I’ve been a single mum for five years, ex husband now lives in NZ and at his choice does not see or keep in touch with his kids. He left when my youngest was a baby and emigrated with his new woman after our divorce. My kids as a result are with me all the time unless I get a sitter, I can’t send them to the other parents house for the weekend or overnight.
The last three years I’ve been dating, mainly online. I’ve met a fair few men, some honest players, some players pretending to be up for a relationship and some nice men genuinely wanting to settle with someone long term. But it doesn’t seem to matter what I do. I always get the “I’m fine with you being a mum” spiel at the start and further in, sometimes a few weeks and sometimes several months, I get the whole “can’t do kids/ can’t get involved with someone else’s children/ want you for myself/ don’t want to share you “ routine.

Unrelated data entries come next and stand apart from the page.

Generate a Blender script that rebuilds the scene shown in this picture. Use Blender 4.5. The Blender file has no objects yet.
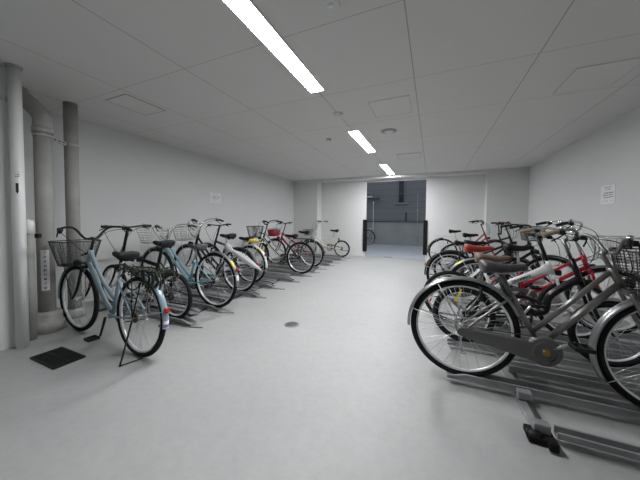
import bpy, math, random, os
from mathutils import Vector, Matrix
random.seed(7)
PI = math.pi
C = bpy.context.scene.collection
V = Vector

# ------------------------------------------------------------------ materials
def mat(name, col, rough=.5, metal=0., var=0., vscale=8., bump=0., spec=.5, emit=None, estr=0.):
    m = bpy.data.materials.new(name); m.use_nodes = True
    nt = m.node_tree; b = nt.nodes['Principled BSDF']
    b.inputs['Base Color'].default_value = (*col, 1)
    b.inputs['Roughness'].default_value = rough
    b.inputs['Metallic'].default_value = metal
    b.inputs['Specular IOR Level'].default_value = spec
    if emit:
        b.inputs['Emission Color'].default_value = (*emit, 1); b.inputs['Emission Strength'].default_value = estr
    tc = nt.nodes.new('ShaderNodeTexCoord')
    if var or bump:
        n = nt.nodes.new('ShaderNodeTexNoise'); n.inputs['Scale'].default_value = vscale; n.inputs['Detail'].default_value = 6
        nt.links.new(tc.outputs['Object'], n.inputs['Vector'])
        if var:
            r = nt.nodes.new('ShaderNodeValToRGB')
            r.color_ramp.elements[0].position = .3; r.color_ramp.elements[1].position = .7
            r.color_ramp.elements[0].color = (*[c*(1-var) for c in col], 1)
            r.color_ramp.elements[1].color = (*[min(1, c*(1+var)) for c in col], 1)
            nt.links.new(n.outputs['Fac'], r.inputs['Fac']); nt.links.new(r.outputs['Color'], b.inputs['Base Color'])
        if bump:
            bp = nt.nodes.new('ShaderNodeBump'); bp.inputs['Strength'].default_value = bump; bp.inputs['Distance'].default_value = .01
            nt.links.new(n.outputs['Fac'], bp.inputs['Height']); nt.links.new(bp.outputs['Normal'], b.inputs['Normal'])
    return m

M = {}
M['rubber'] = mat('rubber', (.008, .008, .009), .75, spec=.25, var=.2, vscale=40)
M['rim'] = mat('rim', (.76, .77, .78), .4, .45, var=.06)
M['rim_dark'] = mat('rim_dark', (.03, .03, .032), .35, .6, var=.1)
M['steel'] = mat('steel', (.55, .56, .57), .35, .7, var=.05)
M['chrome'] = mat('chrome', (.75, .76, .78), .15, 1)
M['fender'] = mat('fender', (.33, .335, .34), .33, .8, var=.04)
M['black'] = mat('black_paint', (.008, .008, .009), .3, spec=.35, var=.1)
M['blackplastic'] = mat('black_plastic', (.012, .012, .013), .5, spec=.3, var=.15, vscale=30)
M['leather'] = mat('saddle_vinyl', (.010, .010, .011), .5, spec=.25, var=.2, vscale=20)
M['saddle_grey'] = mat('saddle_grey', (.055, .055, .06), .35, var=.2, vscale=20)
M['saddle_brown'] = mat('saddle_brown', (.16, .115, .085), .45, var=.2, vscale=20)
M['saddle_red'] = mat('saddle_red', (.36, .035, .022), .4, var=.12)
M['tan'] = mat('tan_grip', (.34, .24, .16), .6, var=.15)
M['browngrip'] = mat('brown_grip', (.12, .085, .065), .6, var=.15)
M['ltblue'] = mat('light_blue_paint', (.27, .36, .41), .28, .15, var=.03)
M['skyblue'] = mat('sky_blue_paint', (.2, .37, .45), .3, .15, var=.04)
M['silverpaint'] = mat('silver_paint', (.215, .212, .2), .33, .75, var=.06)
M['dullsilver'] = mat('dull_silver', (.14, .14, .137), .42, .5, var=.08)
M['white'] = mat('white_paint', (.72, .72, .71), .3, var=.03)
M['cream'] = mat('cream_paint', (.66, .66, .47), .35, var=.04)
M['red'] = mat('red_paint', (.45, .01, .03), .3, var=.08)
M['darkred'] = mat('dark_red', (.24, .012, .022), .45, var=.15)
M['reflector'] = mat('red_reflector', (.38, .012, .012), .2, var=.1)
M['yellow'] = mat('yellow', (.75, .62, .05), .5, var=.05)
M['stickerwhite'] = mat('sticker_white', (.8, .8, .82), .5)
M['purple'] = mat('purple_print', (.2, .15, .45), .5)
M['gear'] = mat('greasy_gear', (.1, .095, .085), .45, .8, var=.3, vscale=40)
M['amber'] = mat('tarnished_brass', (.35, .22, .06), .4, .8, var=.2)
M['clear'] = mat('lamp_lens', (.75, .78, .8), .12)
M['net'] = mat('dark_green_net', (.022, .03, .018), .8, var=.3, vscale=60)
M['rack'] = mat('galvanised_rack', (.31, .315, .32), .45, .35, var=.18, vscale=5)
M['rackdark'] = mat('dark_rack_rail', (.06, .062, .065), .5, .4, var=.2, vscale=6)
M['umb'] = mat('white_umbrella_cloth', (.6, .61, .62), .6, var=.06)
M['wirewhite'] = mat('white_wire', (.7, .7, .68), .4, .3)
M['wirechrome'] = mat('bright_wire', (.6, .6, .6), .3, .9)
M['basketblack'] = mat('black_wire', (.02, .02, .022), .5)
M['paper'] = mat('notice_paper', (.78, .78, .8), .5)
M['ink'] = mat('printed_ink', (.2, .2, .22), .6)
M['ink_black'] = mat('black_ink', (.02, .02, .02), .6)
M['pvcwhite'] = mat('white_pipe', (.80, .81, .80), .35, var=.05, vscale=4)
M['pvcgrey'] = mat('grey_pipe', (.35, .35, .325), .65, var=.12, vscale=6, bump=.1)
M['mortar'] = mat('grey_mortar', (.36, .36, .335), .85, var=.25, vscale=7, bump=.4)
M['grate'] = mat('grate_iron', (.012, .013, .012), .6, .3, var=.3, vscale=20)
M['lid'] = mat('drain_cover', (.27, .275, .275), .45, .5, var=.2, vscale=30)
M['guard'] = mat('black_guard_rubber', (.007, .007, .008), .7, spec=.2, var=.2)
M['ceilwhite'] = mat('ceiling_fixture_white', (.68, .68, .67), .5)
M['ceilframe'] = mat('hatch_frame', (.66, .65, .63), .8)
M['ceilgrey'] = mat('ceiling_fixture_grey', (.33, .34, .34), .5)

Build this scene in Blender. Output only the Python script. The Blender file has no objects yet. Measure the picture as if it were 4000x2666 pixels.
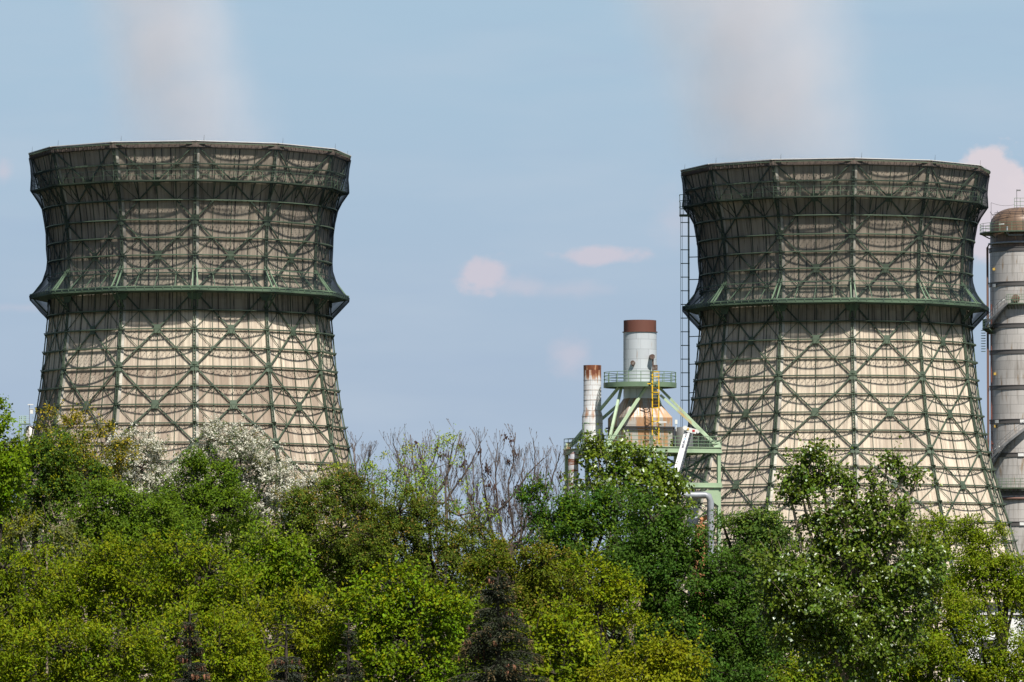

I’m so disillusioned now. I’m a nice person. I’m honest, turn up when I say I will and on time, pay my way, financially secure, drive, don’t talk about my kids unless asked and limit any time dates would need to spend at mine if the kids are around, do my best to travel to them wherever possible. I always get the same thing though time and time again, that they think the world of me but can’t do the family thing. Is this likely to be the case forever? I don’t seem to spot the warning signs of men who will change their minds about me. I’m 42 now and feel like my chances of meeting someone who accepts me are disappearing quickly.